Lissu, who came second in the last presidential poll in 2020, was arrested in April and charged with treason over what prosecutors said was a speech calling on the public to rebel and disrupt the elections later this month.

Lissu had vowed to boycott the vote unless significant reforms were made to an electoral process which he said favours the Chama Cha Mapinduzi (CCM) party of President Samia Suluhu Hassan, which has been in power since independence in 1961.

Lissu, who leads the CHADEMA opposition party, survived being shot 16 times in an assassination attempt in 2017. No one has ever been charged in the case. 

He has pleaded not guilty in the treason case, and his lawyer has said the charges are politically motivated.

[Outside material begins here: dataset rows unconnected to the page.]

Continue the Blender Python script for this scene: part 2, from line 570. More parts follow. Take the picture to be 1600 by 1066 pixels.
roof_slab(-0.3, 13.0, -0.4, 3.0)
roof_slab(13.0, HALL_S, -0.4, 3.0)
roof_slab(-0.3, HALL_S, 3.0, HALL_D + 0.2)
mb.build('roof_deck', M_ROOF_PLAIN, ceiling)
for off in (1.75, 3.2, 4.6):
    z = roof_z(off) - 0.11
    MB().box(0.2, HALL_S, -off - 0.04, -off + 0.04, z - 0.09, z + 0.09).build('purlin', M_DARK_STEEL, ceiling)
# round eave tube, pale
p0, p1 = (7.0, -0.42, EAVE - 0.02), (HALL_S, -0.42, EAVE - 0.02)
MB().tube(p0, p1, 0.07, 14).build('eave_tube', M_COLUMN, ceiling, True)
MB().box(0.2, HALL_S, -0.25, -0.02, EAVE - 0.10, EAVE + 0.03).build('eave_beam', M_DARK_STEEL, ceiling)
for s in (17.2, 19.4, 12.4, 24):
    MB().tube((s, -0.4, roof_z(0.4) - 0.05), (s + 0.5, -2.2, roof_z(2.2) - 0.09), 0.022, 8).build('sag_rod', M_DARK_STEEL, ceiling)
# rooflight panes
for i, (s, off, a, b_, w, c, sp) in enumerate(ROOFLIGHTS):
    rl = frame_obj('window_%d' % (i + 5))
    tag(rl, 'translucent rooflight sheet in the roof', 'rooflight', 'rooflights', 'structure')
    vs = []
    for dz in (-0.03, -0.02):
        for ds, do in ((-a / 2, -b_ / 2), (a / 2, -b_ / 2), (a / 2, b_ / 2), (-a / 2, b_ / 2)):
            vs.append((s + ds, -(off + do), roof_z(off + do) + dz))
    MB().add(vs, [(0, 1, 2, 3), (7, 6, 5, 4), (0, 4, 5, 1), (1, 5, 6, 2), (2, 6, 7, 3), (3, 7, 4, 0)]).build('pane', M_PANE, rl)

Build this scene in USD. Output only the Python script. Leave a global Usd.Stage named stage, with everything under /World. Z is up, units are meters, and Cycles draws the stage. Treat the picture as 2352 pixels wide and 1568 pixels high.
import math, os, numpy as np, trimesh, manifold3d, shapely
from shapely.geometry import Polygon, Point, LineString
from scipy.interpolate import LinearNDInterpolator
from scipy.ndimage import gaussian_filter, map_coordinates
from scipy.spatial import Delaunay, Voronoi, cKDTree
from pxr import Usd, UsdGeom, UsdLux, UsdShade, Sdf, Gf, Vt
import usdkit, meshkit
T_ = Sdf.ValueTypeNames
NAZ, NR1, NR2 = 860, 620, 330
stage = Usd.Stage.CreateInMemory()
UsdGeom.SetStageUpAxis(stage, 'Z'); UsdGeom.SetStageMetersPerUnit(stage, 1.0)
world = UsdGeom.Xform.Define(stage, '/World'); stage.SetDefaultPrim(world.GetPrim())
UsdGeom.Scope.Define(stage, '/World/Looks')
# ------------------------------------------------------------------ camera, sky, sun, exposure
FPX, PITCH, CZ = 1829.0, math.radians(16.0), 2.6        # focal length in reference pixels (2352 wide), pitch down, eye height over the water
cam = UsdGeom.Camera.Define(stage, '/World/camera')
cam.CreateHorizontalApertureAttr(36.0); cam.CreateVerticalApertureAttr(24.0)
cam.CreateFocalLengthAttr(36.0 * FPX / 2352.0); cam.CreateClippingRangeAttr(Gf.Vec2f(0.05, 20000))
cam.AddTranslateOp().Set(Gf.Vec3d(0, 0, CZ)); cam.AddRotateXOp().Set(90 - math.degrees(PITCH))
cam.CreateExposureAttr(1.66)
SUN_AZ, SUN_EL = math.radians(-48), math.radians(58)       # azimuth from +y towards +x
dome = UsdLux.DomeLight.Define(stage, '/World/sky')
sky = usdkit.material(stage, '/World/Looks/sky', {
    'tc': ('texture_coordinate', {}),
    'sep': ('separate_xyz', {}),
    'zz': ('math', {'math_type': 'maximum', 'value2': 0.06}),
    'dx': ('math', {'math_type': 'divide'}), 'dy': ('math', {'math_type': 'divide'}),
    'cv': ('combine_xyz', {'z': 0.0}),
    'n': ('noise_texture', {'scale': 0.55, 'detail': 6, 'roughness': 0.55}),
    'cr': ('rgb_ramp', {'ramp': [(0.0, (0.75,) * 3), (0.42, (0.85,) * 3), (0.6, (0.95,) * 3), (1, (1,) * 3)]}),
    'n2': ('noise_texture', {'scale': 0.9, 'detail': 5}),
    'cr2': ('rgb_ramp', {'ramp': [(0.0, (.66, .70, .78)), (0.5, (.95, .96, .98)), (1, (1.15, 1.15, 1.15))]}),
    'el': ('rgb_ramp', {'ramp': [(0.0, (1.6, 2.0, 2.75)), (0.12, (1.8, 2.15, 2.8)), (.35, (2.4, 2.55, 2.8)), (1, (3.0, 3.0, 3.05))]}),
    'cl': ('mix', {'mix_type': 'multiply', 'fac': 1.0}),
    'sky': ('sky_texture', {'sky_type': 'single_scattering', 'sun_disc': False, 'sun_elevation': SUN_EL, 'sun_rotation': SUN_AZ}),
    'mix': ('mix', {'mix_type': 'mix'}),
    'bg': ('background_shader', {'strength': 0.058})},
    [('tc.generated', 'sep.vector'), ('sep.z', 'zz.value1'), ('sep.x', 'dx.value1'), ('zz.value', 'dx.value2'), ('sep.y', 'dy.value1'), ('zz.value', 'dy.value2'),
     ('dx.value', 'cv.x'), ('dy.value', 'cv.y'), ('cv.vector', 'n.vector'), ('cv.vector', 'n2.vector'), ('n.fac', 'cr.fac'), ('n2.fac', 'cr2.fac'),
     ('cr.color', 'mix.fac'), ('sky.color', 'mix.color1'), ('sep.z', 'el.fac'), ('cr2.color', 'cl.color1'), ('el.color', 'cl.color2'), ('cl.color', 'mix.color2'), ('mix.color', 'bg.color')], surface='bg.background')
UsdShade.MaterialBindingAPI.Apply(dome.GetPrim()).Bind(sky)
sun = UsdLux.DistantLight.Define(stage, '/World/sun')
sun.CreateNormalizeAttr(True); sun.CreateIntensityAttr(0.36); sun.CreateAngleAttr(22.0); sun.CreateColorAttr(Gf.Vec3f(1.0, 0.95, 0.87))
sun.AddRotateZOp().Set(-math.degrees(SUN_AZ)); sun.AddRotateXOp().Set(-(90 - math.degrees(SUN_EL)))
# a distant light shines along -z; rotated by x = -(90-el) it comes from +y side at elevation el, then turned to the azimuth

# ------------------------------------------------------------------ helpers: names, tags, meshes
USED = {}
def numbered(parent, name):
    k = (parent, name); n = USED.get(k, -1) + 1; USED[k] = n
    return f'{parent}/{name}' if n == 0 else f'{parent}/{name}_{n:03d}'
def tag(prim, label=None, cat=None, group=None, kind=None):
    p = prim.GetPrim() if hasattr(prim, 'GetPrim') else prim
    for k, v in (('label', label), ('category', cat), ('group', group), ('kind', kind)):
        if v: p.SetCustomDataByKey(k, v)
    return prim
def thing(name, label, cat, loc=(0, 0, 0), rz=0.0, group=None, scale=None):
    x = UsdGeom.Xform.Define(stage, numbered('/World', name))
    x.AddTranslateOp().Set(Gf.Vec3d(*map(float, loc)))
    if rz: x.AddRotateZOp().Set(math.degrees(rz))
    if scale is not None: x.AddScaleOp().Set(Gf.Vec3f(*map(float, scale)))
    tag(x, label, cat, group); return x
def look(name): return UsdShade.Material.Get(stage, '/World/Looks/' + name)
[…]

Judges are expected to hear testimonies from the first state witnesses on Monday, according to CHADEMA. In a statement late on Sunday CHADEMA said their leader was “firm, steadfast, and ready” for the trial which is expected to take weeks.

As the trial began, Lissu said some of his supporters had been beaten and blocked from entering the court room, one of his lawyers, Jebra Kambole, told Reuters.

The court has banned live coverage at the request of the state prosecutor, to conceal the identities of their witnesses.

His detention as well as alleged abductions of government critics in the last year have shone a spotlight on the human rights record of Hassan, who is widely expected to win the October 28 election.

Tanzania’s electoral commission barred CHADEMA in April from participating in the poll after the party failed to sign a code of conduct document.

The commission also disqualified the leader of Tanzania’s second-largest opposition party from running for president, leaving only candidates from minor parties to challenge Hassan.  

Hassan won plaudits after coming to power in 2021 for easing repression of political opponents and censorship of the media that proliferated under her predecessor, John Magufuli, who died in office.

But she has faced mounting criticism from human rights activists over the alleged abductions and arrests of other political opponents. 

Hassan has said her government is committed to respecting human rights and ordered an investigation into reports of abductions last year. No official findings have been made public.